**Exercise brief:**
Collect all lines from the records below that include the word "pixels".
* start Data rows *
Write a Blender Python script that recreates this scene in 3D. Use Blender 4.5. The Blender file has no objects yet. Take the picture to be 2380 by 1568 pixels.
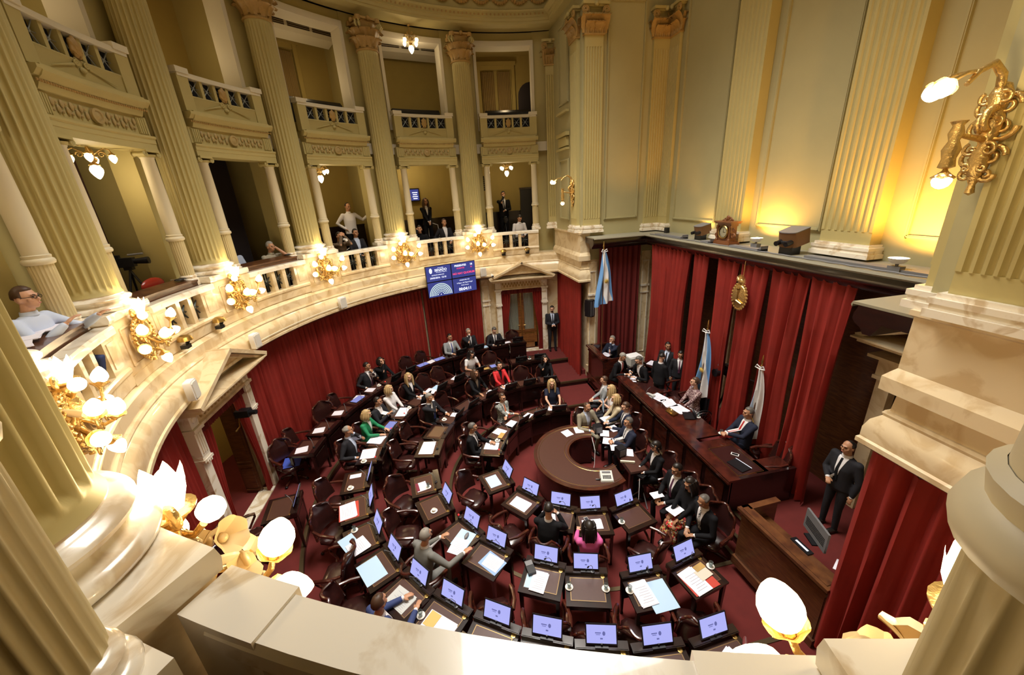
import bpy, math, random
import numpy as np
from mathutils import Vector, Matrix
from mathutils.bvhtree import BVHTree
random.seed(7)
SC = bpy.context.scene
COL = SC.collection
pi = math.pi
# ---------------------------------------------------------------- camera
cam_d = bpy.data.cameras.new('camera'); cam = bpy.data.objects.new('camera', cam_d); COL.objects.link(cam)
SC.camera = cam
yaw, pitch, roll = math.radians(9.894), math.radians(-20.261), math.radians(3.526)
fw = Vector((math.sin(yaw)*math.cos(pitch), math.cos(yaw)*math.cos(pitch), math.sin(pitch)))
rt = Vector((math.cos(yaw), -math.sin(yaw), 0)); up = rt.cross(fw)
cr = rt*math.cos(roll) - up*math.sin(roll); cu = cr.cross(fw)
CM = Matrix((cr, cu, -fw)).transposed().to_4x4(); CM.translation = Vector((-2.484, -6.999, 6.299))
cam.matrix_world = CM
cam_d.sensor_width = 36; cam_d.lens = 900.56/2380*36; cam_d.clip_start = .02; cam_d.clip_end = 80
# ---------------------------------------------------------------- world, lights, exposure
W = bpy.data.worlds.new('world'); SC.world = W; W.use_nodes = True
W.node_tree.nodes['Background'].inputs[0].default_value = (.8, .7, .5, 1)
W.node_tree.nodes['Background'].inputs[1].default_value = 0.02
SC.view_settings.view_transform = 'Standard'; SC.view_settings.look = 'None'
SC.view_settings.gamma = 1; SC.view_settings.use_curve_mapping = False
SC.view_settings.exposure = 0.0

def light(name, kind, loc, energy, color, size=.1, rot=None, size_y=None, spread=None):
    d = bpy.data.lights.new(name, kind); o = bpy.data.objects.new(name, d); COL.objects.link(o)
    o.location = loc; d.energy = energy; d.color = color
    if kind == 'AREA':
        d.size = size
        if size_y: d.shape = 'RECTANGLE'; d.size_y = size_y
        if spread: d.spread = spread
    else: d.shadow_soft_size = size
    if rot: o.rotation_euler = rot
    return o
# daylight coming down from the glazed laylight in the hall ceiling
light('laylight', 'AREA', (-1.0, 0, 12.9), 760, (1.0, .95, .87), 4.0, (0, 0, 0), 5.0, spread=math.radians(95))
# ---------------------------------------------------------------- materials
MATS = {}
def mat(name, col, rough=.5, metal=0., var=0., vscale=4., bump=0., bscale=30., emit=None, estr=0., coat=0., spec=None, alpha=None, trans=0.):
    if name in MATS: return MATS[name]
    m = bpy.data.materials.new(name); m.use_nodes = True
    nt = m.node_tree; b = nt.nodes['Principled BSDF']
    b.inputs['Base Color'].default_value = (*col, 1); b.inputs['Roughness'].default_value = rough
    b.inputs['Metallic'].default_value = metal
    if coat: b.inputs['Coat Weight'].default_value = coat; b.inputs['Coat Roughness'].default_value = .15
    if spec is not None: b.inputs['Specular IOR Level'].default_value = spec
    if trans: b.inputs['Transmission Weight'].default_value = trans
    if emit: b.inputs['Emission Color'].default_value = (*emit, 1); b.inputs['Emission Strength'].default_value = estr
    if var or bump:
        tc = nt.nodes.new('ShaderNodeTexCoord')
    if var:
        n = nt.nodes.new('ShaderNodeTexNoise'); n.inputs['Scale'].default_value = vscale; n.inputs['Detail'].default_value = 5
        nt.links.new(tc.outputs['Object'], n.inputs['Vector'])
        mx = nt.nodes.new('ShaderNodeMix'); mx.data_type = 'RGBA'
        mx.inputs[6].default_value = (*[c*(1-var) for c in col], 1); mx.inputs[7].default_value = (*[min(1, c*(1+var)) for c in col], 1)
        nt.links.new(n.outputs['Fac'], mx.inputs[0]); nt.links.new(mx.outputs[2], b.inputs['Base Color'])
    if bump:
        n2 = nt.nodes.new('ShaderNodeTexNoise'); n2.inputs['Scale'].default_value = bscale
        nt.links.new(tc.outputs['Object'], n2.inputs['Vector'])
        bp = nt.nodes.new('ShaderNodeBump'); bp.inputs['Strength'].default_value = bump; bp.inputs['Distance'].default_value = .02
        nt.links.new(n2.outputs['Fac'], bp.inputs['Height']); nt.links.new(bp.outputs['Normal'], b.inputs['Normal'])
    MATS[name] = m; return m
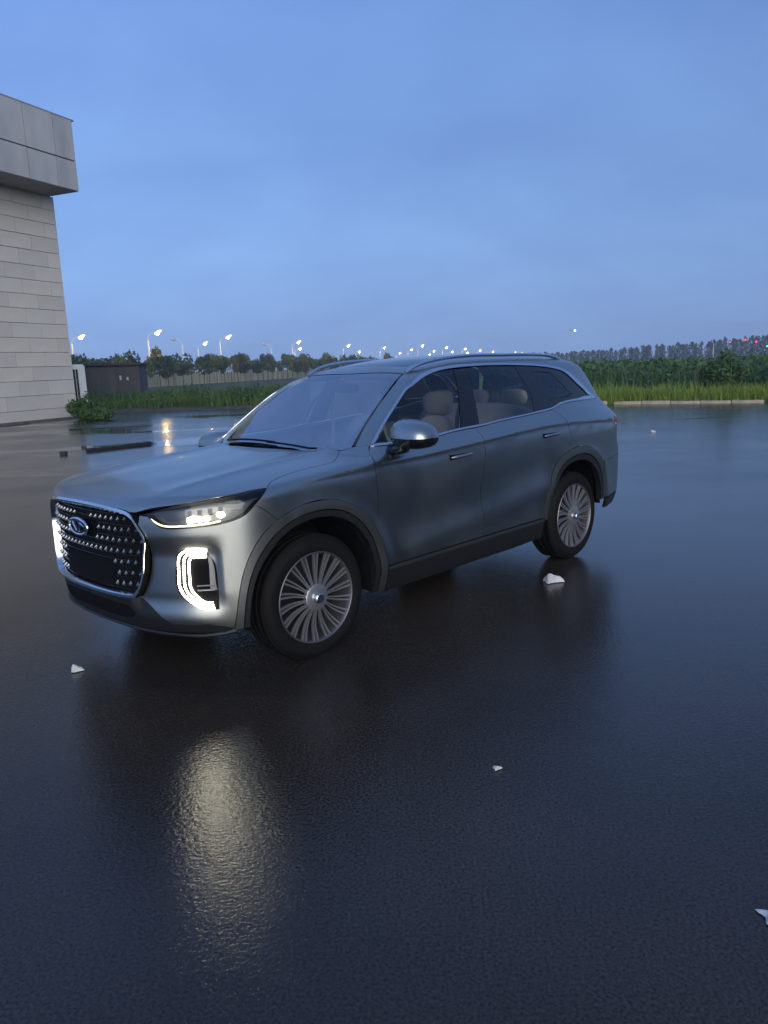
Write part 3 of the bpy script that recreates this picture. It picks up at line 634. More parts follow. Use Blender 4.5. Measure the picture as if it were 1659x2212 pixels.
# ---- grille with studs, chrome frame, badge
def build_grille():
    g = sym([fp(y, z) for y, z in GR])
    gr = panel('grille', g, (-1, 0, 0), DARK, sides=(1,), step=.05, gap=.004, off=-.035, depth=0, Ff=Fns)[0]
    O = spline(g, .02, True, 40); Nn = grad(O, Fns); n = len(O)
    # chrome frame swept along the outline (flat band with a rounded nose)
    Of = np.roll(O, -1, 0) - np.roll(O, 1, 0); Of /= np.linalg.norm(Of, axis=1, keepdims=True); B = np.cross(Of, Nn)
    cen = O.mean(0); sgn = np.sign(((O - cen) * B).sum(1))[:, None]; B = B * sgn
    w = np.where(np.abs(O[:, 1]) > .49, .008, .015)[:, None]
    prof = [(-1, -.03), (-1, .004), (-.6, .012), (.45, .012), (.6, .008)]
    V = np.concatenate([O + B * w * a + Nn * b for a, b in prof]); k = len(prof); T = []
    for a in range(k - 1):
        for i in range(n): T.append((a * n + i, a * n + (i + 1) % n, ((a + 1) % k) * n + (i + 1) % n, ((a + 1) % k) * n + i))
    mb = MB(); mb.add(V, T); cm(mb, 'grille_frame', GRILLE_CH, gr, 1, True, 40)
    Ve = np.concatenate([O + B * w * .6 + Nn * .008, O + B * w + Nn * -.03]); mb = MB(); mb.add(Ve, [(i, (i + 1) % n, n + (i + 1) % n, n + i) for i in range(n)]); cm(mb, 'frame_edge_shade', DARK, gr, 1, True)  # outer side of the chrome frame, its dark reflection put into the colour
    # side wall that closes the gap between frame and bumper scoop
    V = np.concatenate([O + Nn * -.002, O - Nn * .09]); T = [(i, (i + 1) % n, n + (i + 1) % n, n + i) for i in range(n)]
    mb = MB(); mb.add(V, T); cm(mb, 'grille_surround', DARK, gr)
    # studs: one small faceted spike, copied; rows shrink towards the centre
    mb = MB(); a = .0125; b = .0145
    mb.add([(0, a, 0), (0, .3 * a, .35 * b), (0, 0, b), (0, -.3 * a, .35 * b), (0, -a, 0), (0, -.3 * a, -.35 * b), (0, 0, -b), (0, .3 * a, -.35 * b), (-.016, 0, -.002)], [(i, (i + 1) % 8, 8) for i in range(8)] + [tuple(range(7, -1, -1))])
    me = cm(mb, 'grille_stud', mat('stud_chrome', (.30, .31, .33), .38, 1.), gr).data
    first = [o for o in gr.children if o.name.startswith('grille_stud')][0]; used = False
    P2 = np.array([(y, z) for y, z in GR] + [(-y, z) for y, z in GR[::-1]])
    rows = np.linspace(.578, .935, 7)
    for r, z in enumerate(rows):
        cols = 11; pitch = .0505
        ys = (np.arange(-cols, cols + 1) + (.5 if r % 2 else 0)) * pitch
        for y in ys:
            y = float(y) * (1 + .06 * abs(y)); zz = z + (.004 if abs(y) > .4 else 0)
            if polysd(np.array([y]), np.array([zz]), P2)[0] < .032: continue
            if abs(y) < .30 and zz < .70: continue                      # plain number plate carrier
            if (y / .145) ** 2 + ((zz - .866) / .075) ** 2 < 1: continue # badge
            p = np.array(fp(y, zz)); nn = grad(p[None], Fns)[0]; p = p - nn * .024
            o = first if not used else first.copy()
            if used: COL.objects.link(o)
            used = True
            o.parent = gr; ang = math.atan2(nn[1], -nn[0])
            o.location = (-p[0], p[1], p[2]); o.rotation_euler = (0, 0, ang); s = .8 + .35 * abs(y) / .55; o.scale = (1, s, s)
    # fine horizontal bars behind the studs
    for z in np.linspace(.548, .965, 14):
        ym = max(y for y, zz in GR if abs(zz - z) < .09) - .015
        ys = np.linspace(-ym, ym, 13); pts = []
        for y in ys:
            if polysd(np.array([y]), np.array([z]), P2)[0] < .012: continue
            p = np.array(fp(float(y), float(z))); pts.append(p - grad(p[None], Fns)[0] * .033)
        if len(pts) > 2:
            mb = MB(); mb.tube(pts, .005, 5); cm(mb, 'grille_bar', BLACK, gr, 1, True)
    # blank plate carrier
    pl = [fp(.29, .695), fp(.27, .548), fp(0, .54)]
    panel('plate_carrier', sym([fp(0, .70), fp(.15, .70), fp(.285, .695), fp(.262, .552), fp(.15, .545), fp(0, .545)]), (-1, 0, 0), DARK, gr, sides=(1,), step=.06, off=-.026, depth=.008, Ff=Fns)
    # oval badge: ring, plate and two wings
    bad = empty('badge', (0, 0, 0), 0, CAR)
    bad_me = MB(); c0 = np.array(fp(0, .866))
    ring = [(c0[0] - .012 + .22 * (.112 * math.cos(t)) ** 2, .112 * math.cos(t), .866 + .045 * math.sin(t)) for t in np.linspace(0, 2 * math.pi, 41)]
    bad_me.tube(ring, .0075, 8, False); o = cm(bad_me, 'badge_ring', GRILLE_CH, bad, 1, True)
    mb = MB(); mb.add([(c0[0] - .006, 0, .866)] + [(p[0] + .008, p[1] * .95, .866 + (p[2] - .866) * .95) for p in ring[:-1]], [(0, 1 + i, 1 + (i + 1) % 40) for i in range(40)]); cm(mb, 'badge_plate', BLACK, bad)
    for s in (1, -1):
        mb = MB(); pts = [(c0[0] - .014, s * y, .866 + z) for y, z in ((.010, -.026), (.045, .022), (.085, .004))]
        mb.tube(pts, [.007, .010, .004], 6); cm(mb, 'badge_wing', GRILLE_CH, bad, 1, True)
build_grille()

# ---- wheels
def build_wheels():
    tyre = MB(); R = .372; w = .122
    prof = [(.262, -w + .012), (.285, -w), (.33, -w - .002), (.352, -w + .008), (.366, -w + .03)]
    for y in np.linspace(-w + .045, w - .045, 4): prof += [(R, y - .012), (R, y + .012), (R - .007, y + .013), (R - .007, y + .017)]
    prof += [(.366, w - .03), (.352, w - .008), (.33, w + .002), (.322, w + .0035), (.285, w), (.262, w - .012)]
    tyre.lathe(prof, 72); tyre_me = tyre.mesh('tyre', True, 35)
    rim = MB(); rim.lathe([(.262, -.10), (.269, w - .012), (.272, w - .004), (.268, w + .001), (.263, w - .004), (.258, w - .03), (.246, -.10)], 72)
    rim_me = rim.mesh('rim', True, 40)
    cap = MB(); cap.lathe([(.0, w + .000), (.070, w - .002), (.079, w - .006), (.080, w - .03), (.0, w - .03)], 40); cap_me = cap.mesh('hub_plate', True, 30)
    nose = MB(); nose.lathe([(0, w + .030), (.024, w + .030), (.029, w + .026), (.031, w + .0), (.031, w - .01)], 24); nose_me = nose.mesh('hub_cap', True, 30)
    back = MB(); back.lathe([(.0, -.02), (.245, -.03), (.245, -.04), (0, -.04)], 40); back_me = back.mesh('brake_disc', True, 30)
    spk = MB(); pts = []; n = 12
    for j in range(n + 1):
        t = j / n; r = .074 + (.263 - .074) * t; q = .055 * math.sin(t * math.pi * 1.15 + .2) * (1 - .35 * t)
        pts.append((r, q * .55, w - .010 - .012 * math.sin(math.pi * t)))
    V = []; Fc = []
    for j, (r, q, y) in enumerate(pts):
        hw = .0044 + .0028 * (j / n); c, s_ = math.cos(q), math.sin(q)
        for a, dy in ((-hw, -.012), (-hw * .7, 0), (hw * .7, 0), (hw, -.012)):
            V.append((r * c - a * s_, y + dy, r * s_ + a * c))
    for j in range(n):
        for a in range(4): Fc.append((j * 4 + a, j * 4 + (a + 1) % 4, (j + 1) * 4 + (a + 1) % 4, (j + 1) * 4 + a))
    spk.add(V, Fc); spk_me = spk.mesh('spoke', True, 40)
    tag_i = 0
    for x, steer in ((0, .047), (2.9, 0)):
        for s in (1, -1):
            hub = bpy.data.objects.new('wheel', rim_me); COL.objects.link(hub); hub.parent = CAR
            if not rim_me.materials: rim_me.materials.append(mat('rim_grey', (.17, .17, .19), .5, .8))
            hub.location = (-x, s * (.905 - w), R); hub.rotation_euler = (0, 0, (0 if s > 0 else math.pi) - steer)
            link('tyre', tyre_me, RUBBER, hub); link('hub_plate', cap_me, ALLOY, hub); link('hub_cap', nose_me, CHROME, hub); link('brake_disc', back_me, ALLOYD, hub)
            for i in range(36):
                o = link('spoke', spk_me, ALLOY, hub); base = 2 * math.pi * (i // 2) / 18
                o.rotation_euler = (0, base + (.052 if i % 2 else -.052) + .1, 0)
            for i in range(5):
                pass
    # wheel wells and underside
    for x in (-.02, 2.88):
        for s in (1, -1):
            mb = MB(); n = 28; V = []; Fc = []
            for j in range(n + 1):
                t = math.radians(-9 if x < 1 else 4) + math.radians(198 if x < 1 else 182) * j / n
                for y in (.52, .895): V.append((x + .472 * math.cos(t), y, .375 + .485 * math.sin(t)))
            for j in range(n): Fc.append((2 * j, 2 * j + 1, 2 * j + 3, 2 * j + 2))
            k = len(V); V.append((x, .52, .375)); Fc += [(2 * j, 2 * j + 2, k) for j in range(n)]
            mb.add(V, Fc); cm(mb, 'wheel_liner', DARK, CAR, s)
    mb = MB(); mb.box((1.45, 0, .31), (1.9, 1.72, .06)); mb.box((1.45, 0, .33), (4.2, .98, .10)); mb.box((3.55, 0, .42), (.5, 1.5, .06)); mb.box((-.56, 0, .37), (.36, .95, .06)); mb.box((-.1, 0, .60), (1.1, .95, .70)); mb.box((3.1, 0, .55), (.9, .95, .5))
    cm(mb, 'underbody', DARK)
    mb = MB()
    for x in (0, 2.9): mb.tube([(x, -.75, .372), (x, .75, .372)], .045, 8)
    cm(mb, 'axle', DARK)
build_wheels()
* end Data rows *
**Written response:**
Write a Blender Python script that recreates this scene in 3D. Use Blender 4.5. The Blender file has no objects yet. Take the picture to be 2380 by 1568 pixels.
Write part 3 of the bpy script that recreates this picture. It picks up at line 634. More parts follow. Use Blender 4.5. Measure the picture as if it were 1659x2212 pixels.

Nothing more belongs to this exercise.